The participants in the meeting agreed that the plan was not to copy amusement parks from around the world, but to borrow a few elements to create something unique. Moscow State University Rector Viktor Sadovnichy recalled a similar village in China and offered to organize a festival at least once a year that would attract tourists for a whole week, rather than for just a day or two.

Shoigu said that draw of the park should be its comprehensiveness. “All 17 million square kilometers of our country will be represented in the park. And, once you have been seen it, you will be inspired you take the journey for real,” Shoigu said. “It will unite the whole of Russia. You’ll be able to go from Vladivostok to Kaliningrad by bike.”

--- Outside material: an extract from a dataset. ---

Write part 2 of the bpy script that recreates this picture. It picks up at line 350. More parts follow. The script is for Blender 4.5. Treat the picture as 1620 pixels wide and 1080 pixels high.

The plans also call for the involvement of regional governors, who should provide both financial and creative input, so that the park will accurately reflect their regions identities.

The project faces fierce competition from similar projects that are already in the pipeline, some of which will be located in the city of Moscow itself.  The BIN Group plans to build two theme parks, one in Moscow and another in New Moscow: A 150,000-square-meter Universal Studios Moscow may very well become the main attraction of the multifunctional 700,000 square meter “Galaxy” complex, located at the intersection of the Moscow Ring Road (MKAD) and Varshavskoye Shosse. The second entertainment complex is set to appear in the west of Moscow, not far from Skolkovo in the outskirts of the city, where BIN plans to build a multimodal transport hub by 2016. Next to the hub will be a multifunctional complex with a Legoland theme park. These colossal construction projects will cost $2.8 billion and $1 billion respectively.

The Moscow government still hopes to use the Mnevniki area for a third amusement park project. At least two companies are in the running to develop the 351-hectare floodplain – the Ingeokom Invest and Kievskaya Ploshchad. The project proposed by Ingeokom is of a “fun” city-park with the construction of 2.9m square meters of commercial and residential real estate worth more than 100 billion rubles in investments. The budget proposed by Kievskaya Ploshchad, the owners of the Evropeisky mall, is a little more modest; they plan to build a 700,000 square meter Moscow amusement park for just 60 billion rubles. It was this project that proved to be the most popular among Muscovites, according to a recent city government poll. But the vast competition in Moscow and the surrounding area does not worry the developers. “We don’t see ourselves as competition,” said Nadezhda Spiridonova, press secretary for Kievskaya Ploshchad, “We have our own vision for the project – and it’s not Disneyland.”

Experts are convinced that the market in Moscow is more than capable of handling a number of large amusement parks. “Moscow is sorely lacking in organized recreational spaces, so there is a huge demand for this kind of product,” said Maksim Gasiev, CEO of real estate firm Colliers Int. Russia. “It is mega-business overseas,” added Georgy Dzagurov. One example of how mega this business is is the fact that Disneyland’s turnover surpassed that of Las Vegas for the first time ever. The problem facing Russian developers, experts believe, is the uncertain profitability of a project that requires huge investment, the climate and the serious lack of professional operators.